Ruy Castro
Elas nunca puseram uma palavra ou nota no papel. Contentavam-se em ser fabulosas intérpretes
Esta coluna não quer ser uma seção de obituários. Com frequência deixo de escrever sobre alguém que morreu, mesmo tendo o que dizer a respeito. Mas a bruxa está voando baixo. João Donato se foi no dia 17, Tony Bennett no dia 21 e, nesta segunda (24), com diferença de horas, Leny Andrade e Doris Monteiro.
Os artigos na imprensa disseram tudo: eram artistas insubstituíveis, únicos em seus gêneros e deixaram uma obra que ficará para sempre. Eu só acrescentaria: desde que, nesse para sempre, não se torne de vez proibido associar a música à beleza.
Os quatro tinham algo em comum: todos foram vítimas de asfixia profissional nos anos 1970 e 80. Donato, ao trocar sua carreira nos EUA pela volta ao Brasil em 1972, ficou dez anos desempregado. Tony, demitido pela Columbia por não se rebaixar ao repertório pop-rock que lhe queriam impor, fundou um selo, fracassou e cogitou suicídio. Leny também levou anos à margem da noite e das gravadoras. E Doris foi abatida no apogeu de sua beleza por querer continuar apenas uma fabulosa intérprete, e não uma cantora-compositora como o mercado passou a exigir.
E, então, às portas do século 21, Donato e Tony ressurgiram em grande estilo. Leny foi descoberta pelos clubes de jazz de Nova York e cantou com Tony Bennett. E Doris, incapaz de concessões, aceitou o limbo com serenidade, embora sua voz continuasse, até há pouco, tão sensual e cool quanto a que gravou "Dó-ré-mi", de Fernando Cesar, em 1955 —e posso garantir isso porque fui um dos privilegiados para quem, havendo motivo, ela cantava ao telefone.

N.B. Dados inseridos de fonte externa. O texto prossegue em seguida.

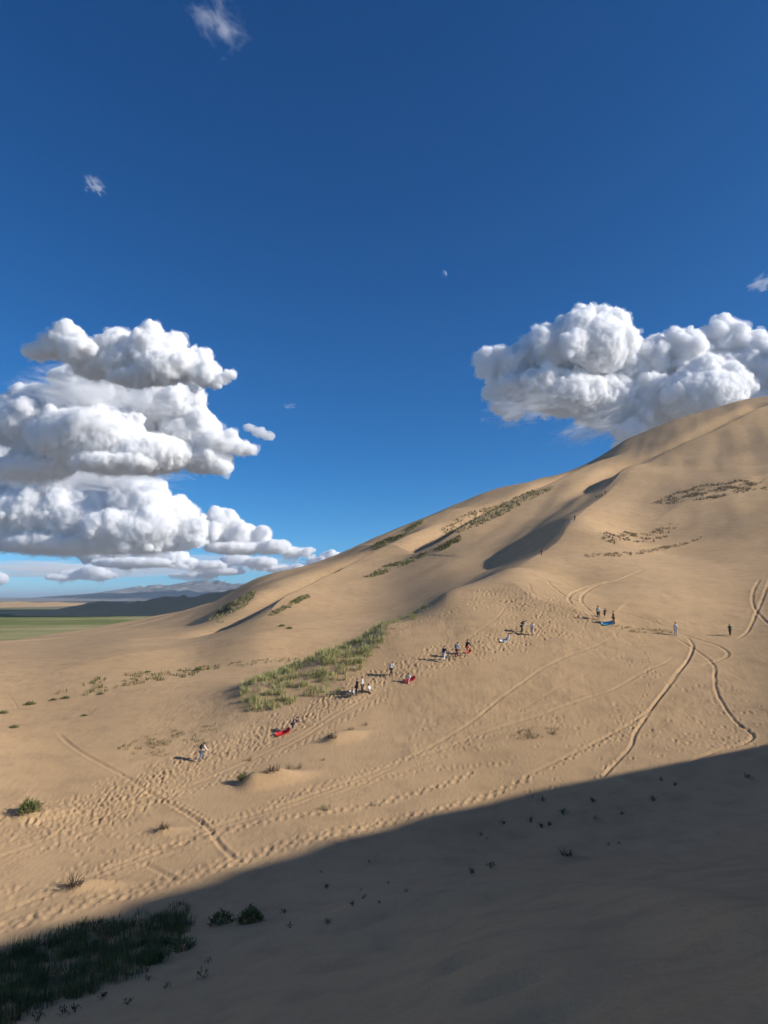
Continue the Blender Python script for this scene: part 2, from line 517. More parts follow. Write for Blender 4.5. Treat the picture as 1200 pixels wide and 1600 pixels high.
def track(px, w=0.17, depth=0.11, rim=0.05, wob=0.06):
    P = pick(*np.array(px, float).T)[:, :2]
    S = spline(P, 14)
    t = np.arange(len(S))
    S = S + wob * np.column_stack([noise2(t * 0.21, t * 0 + px[0][0]), noise2(t * 0.21, t * 0 + px[0][1] + 7.5)])
    lo, hi = S.min(0) - 1.6, S.max(0) + 1.6
    m = vis & (X > lo[0]) & (X < hi[0]) & (Y > lo[1]) & (Y < hi[1])
    ii = np.nonzero(m)
    x, y = X[ii], Y[ii]
    # coarse sieve, then exact distance
    keep = np.zeros(len(x), bool)
    for k in range(0, len(S) - 1, 4):
        q = S[k:k + 5]
        a, b = q.min(0) - 1.0, q.max(0) + 1.0
        keep |= (x > a[0]) & (x < b[0]) & (y > a[1]) & (y < b[1])
    ii = tuple(c[keep] for c in ii)
    d, sd, par = near_poly(X[ii], Y[ii], S)
    sc_ = np.maximum(1.0, RR[ii] / 95)                     # far tracks are the wider, older ones
    w_ = w * sc_ * (1 + 0.35 * noise2(par * 55, par * 0 + 8.1))
    fade = sstep(0, 0.12, par) * sstep(1, 0.95, par)
    worn = 0.75 + 0.45 * noise2(par * 40, par * 0 + 3.3)
    f = -depth * np.exp(-(d / w_) ** 4) + 0.5 * rim * np.exp(-((d - 1.75 * w_) / (0.65 * w_)) ** 2)
    Z[ii] += f * fade * worn * np.sqrt(sc_)

TRACKS = [
    ([(797, 940), (788, 952), (775, 967), (745, 988), (717, 1006), (690, 1022)], .13, .06, .05),
    ([(600, 1068), (570, 1087), (520, 1114), (470, 1146), (420, 1172), (370, 1196), (320, 1218), (240, 1243), (180, 1268), (100, 1300), (0, 1338), (-60, 1358)], .16, .06, .09),
    ([(590, 1080), (540, 1110), (480, 1146), (430, 1176)], .14, .07, .06),
    ([(972, 986), (955, 996), (925, 1010), (890, 1022), (850, 1042), (815, 1068), (780, 1094), (740, 1128), (700, 1152), (650, 1178), (600, 1200), (540, 1222), (480, 1246), (420, 1268), (350, 1290), (290, 1312), (230, 1334), (150, 1366), (70, 1398), (0, 1425), (-60, 1445)], .16, .09, .08),
    ([(650, 1183), (600, 1205), (540, 1228), (480, 1252), (420, 1275), (340, 1300), (230, 1341), (150, 1373), (70, 1405)], .15, .06, .07),
    ([(1062, 1020), (1040, 1036), (1000, 1053), (960, 1075), (920, 1090), (860, 1112), (800, 1132), (740, 1152), (690, 1170), (640, 1186)], .16, .08, .07),
    ([(1130, 1028), (1060, 1052), (980, 1068), (880, 1095), (800, 1122), (720, 1152)], .14, .04, .05),
    ([(1052, 985), (1075, 998), (1082, 1012), (1074, 1034), (1056, 1055), (1040, 1078), (1022, 1102), (1005, 1128), (992, 1148), (986, 1166), (970, 1184), (952, 1202), (934, 1220)], .16, .12, .07),
    ([(1068, 994), (1084, 1006), (1078, 1026), (1066, 1046), (1044, 1075), (1026, 1095), (1012, 1112), (985, 1132), (940, 1155), (895, 1178), (850, 1198), (815, 1212)], .15, .10, .07),
    ([(1030, 990), (1060, 1000), (1090, 1018), (1115, 1040), (1117, 1060), (1120, 1082), (1135, 1108), (1152, 1128), (1172, 1142), (1176, 1150), (1160, 1162), (1125, 1172), (1095, 1184), (1060, 1196)], .16, .12, .08),
    ([(1062, 990), (1090, 1000), (1118, 1008), (1135, 1018), (1136, 1026), (1120, 1034), (1095, 1042)], .19, .11, .07),
    ([(1188, 905), (1178, 922), (1176, 940), (1182, 955), (1194, 968), (1210, 982)], .16, .11, .08),
    ([(1206, 900), (1198, 920), (1190, 940), (1182, 958), (1174, 975), (1166, 988), (1150, 1000)], .16, .11, .08),
    ([(1010, 890), (970, 905), (930, 913), (905, 922), (890, 932), (890, 940), (902, 950)], .2, .11, .08),
    ([(960, 906), (935, 914), (915, 926), (908, 938), (918, 950), (930, 958)], .19, .1, .08),
    ([(854, 903), (862, 915), (880, 930), (905, 940), (940, 950), (985, 960), (1020, 972), (1050, 982)], .18, .1, .05),
    ([(826, 912), (832, 926), (850, 936), (880, 944)], .16, .06, .05),
    ([(88, 1142), (105, 1160), (135, 1181), (175, 1202), (205, 1218), (240, 1242), (275, 1260), (305, 1280), (328, 1300), (340, 1320), (360, 1340), (385, 1356)], .19, .10, .10),
    ([(75, 1315), (120, 1325), (180, 1338), (215, 1348), (245, 1360), (280, 1381)], .2, .08, .08),
    ([(130, 1262), (170, 1274), (230, 1283), (300, 1283), (380, 1290), (470, 1292), (560, 1286)], .12, .05, .03),
    ([(10, 1080), (20, 1092), (28, 1106)], .12, .05, .03),
    ([(700, 1160), (620, 1196), (540, 1236), (460, 1262), (360, 1306), (260, 1340), (160, 1384), (60, 1420)], .12, .05, .05),
    ([(330, 1212), (250, 1250), (170, 1285), (80, 1322), (0, 1352)], .12, .05, .05),
    ([(880, 1122), (800, 1146), (720, 1172), (640, 1200), (560, 1232)], .12, .05, .05),
    ([(1000, 1010), (930, 1044), (860, 1082), (800, 1118)], .11, .04, .04),
    ([(820, 1216), (700, 1250), (560, 1290), (430, 1328)], .12, .04, .04),
]
for T in TRACKS:
    track(*T)

# footprints: one dent with a pushed-up rim per step
steps = []          # x, y, heading, size
def trail(px, spread=0.14, stride=0.62, size=1.0):
    S = spline(pick(*np.array(px, float).T)[:, :2], 24)
    seg = np.linalg.norm(np.diff(S, axis=0), axis=1); cum = np.concatenate([[0], np.cumsum(seg)])
    side, t = 1, 0.0
    while t < cum[-1]:
        i = min(np.searchsorted(cum, t, 'right') - 1, len(seg) - 1)
        f = (t - cum[i]) / seg[i]
        p = S[i] * (1 - f) + S[i + 1] * f
        dr = (S[i + 1] - S[i]) / seg[i]
        o = side * spread + random.gauss(0, 0.05)
        steps.append((p[0] + dr[1] * o, p[1] - dr[0] * o, math.atan2(dr[0], dr[1]) + random.gauss(0, 0.12), size * random.uniform(0.85, 1.15)))
        side = -side
        t += stride * random.uniform(0.85, 1.15)

def trample(px, widths, dens, size=1.0):
    S = pick(*np.array(px, float).T)[:, :2]
    for i in range(len(S) - 1):
        a, b = S[i], S[i + 1]
        L = np.linalg.norm(b - a); dr = (b - a) / L
        for _ in range(int(L * (widths[i] + widths[i + 1]) * 0.5 * dens)):
            t = random.random()
            w = widths[i] * (1 - t) + widths[i + 1] * t
            o = random.gauss(0, 0.30) * w
            p = a + (b - a) * t
            steps.append((p[0] + dr[1] * o, p[1] - dr[0] * o, math.atan2(dr[0], dr[1]) + random.gauss(0, 0.35) + (math.pi if random.random() < .4 else 0), size * random.uniform(0.8, 1.25)))

trample([(40, 1290), (140, 1262), (230, 1225), (300, 1190), (360, 1166), (420, 1142), (470, 1118), (520, 1094), (570, 1070), (620, 1046), (680, 1034), (730, 1016), (780, 1000), (820, 990), (860, 972)], [6, 5.5, 5.5, 5, 4.5, 4, 4, 4, 4, 4, 4, 4, 4.5, 5, 6], 6.0)
trample([(740, 925), (790, 938), (840, 950), (880, 962), (905, 952), (930, 962)], [4, 6, 9, 9, 6, 5], 3.4)
trample([(610, 985), (680, 962), (740, 948), (800, 940)], [2, 2, 3, 4], 1.6)
trample([(860, 972), (960, 1005), (1000, 1050), (1080, 1080), (1150, 1100), (1210, 1130)], [5, 5, 5, 6, 7, 8], 0.7)
trample([(0, 1310), (120, 1285), (200, 1250), (250, 1262)], [8, 7, 5, 3], 2.0)
trample([(0, 1400), (100, 1375), (200, 1335), (280, 1312)], [5, 4, 4, 3], 1.5)
trample([(640, 1160), (760, 1150), (900, 1130), (1020, 1130), (1190, 1160)], [6, 8, 8, 8, 8], 0.5)
trample([(830, 1240), (960, 1190), (1060, 1160), (1180, 1140)], [3, 3, 3, 3], 0.5)
trail([(-40, 1466), (60, 1436), (150, 1412), (240, 1390), (330, 1364), (420, 1336), (520, 1308), (620, 1282), (700, 1258), (770, 1236), (830, 1211)], .24, .6, 1.35)
trail([(-40, 1452), (60, 1426), (150, 1402), (240, 1380), (330, 1354), (420, 1328), (520, 1301), (600, 1282)], .22, .7, 1.2)
trail([(830, 1211), (900, 1180), (960, 1152), (1010, 1130)], .15, .6, 1.0)
trail([(230, 1330), (330, 1308), (430, 1284), (520, 1268), (600, 1252), (680, 1228), (740, 1205)], .2, .65, 1.4)
trail([(300, 1300), (400, 1270), (480, 1238), (560, 1222), (640, 1205), (720, 1196), (800, 1190)], .2, .55, 1.0)
trail([(330, 1290), (420, 1258), (520, 1220), (600, 1196), (680, 1170), (760, 1150)], .2, .5, 1.0)
trail([(60, 1330), (140, 1300), (250, 1252), (330, 1225), (400, 1192), (470, 1160), (540, 1122), (610, 1082)], .2, .5, 1.05)
trail([(130, 1300), (190, 1306), (250, 1302)], .2, .5, 1.0)
trail([(250, 1245), (300, 1272), (325, 1290)], .35, .3, 1.2)
trail([(1000, 1000), (1020, 1050), (1000, 1100), (985, 1150)], .2, .7, 1.0)
trail([(900, 1170), (1000, 1150), (1100, 1165), (1180, 1150)], .2, .6, 1.0)
trail([(940, 975), (990, 980), (1060, 965), (1120, 955), (1200, 948)], .2, .8, 1.0)
trail([(700, 1000), (640, 1030), (600, 1045), (540, 1060)], .2, .6, 1.0)
print('STEPS', len(steps))
for x, y, hd, sz in steps:
    a, r = math.atan2(x, y), math.hypot(x, y)
    if r < 34 or r > 170 or abs(a) > 0.56:
        continue
    i, j = np.searchsorted(azs, a), np.searchsorted(rr, r)
    wi = int(0.75 * sz / (r * (fine[1] - fine[0]))) + 1
    wj = int(0.75 * sz / max(rr[j] - rr[j - 1], 1e-3)) + 1
    sl = (slice(max(i - wi, 0), i + wi + 1), slice(max(j - wj, 0), j + wj + 1))
    dx, dy = X[sl] - x, Y[sl] - y
    lx = (dx * math.sin(hd) + dy * math.cos(hd)) / (0.20 * sz)
    ly = (dx * math.cos(hd) - dy * math.sin(hd)) / (0.125 * sz)
    q = lx * lx + ly * ly
    Z[sl] += sz * (-0.060 * np.exp(-q * q * 0.8) + 0.026 * np.exp(-(np.sqrt(q) - 1.55) ** 2 * 3.5))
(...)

Leny e Doris nunca puseram uma nota ou palavra no papel. Não precisavam. Leny tinha Durval Ferreira, Mauricio Einhorn, Marcos Valle, Pingarilho, Ronaldo Bôscoli. E Doris, Tom Jobim, Billy Blanco, Sidney Miller, Mauricio Tapajós, o próprio Donato. A elas só cabia o principal: imortalizar as canções deles.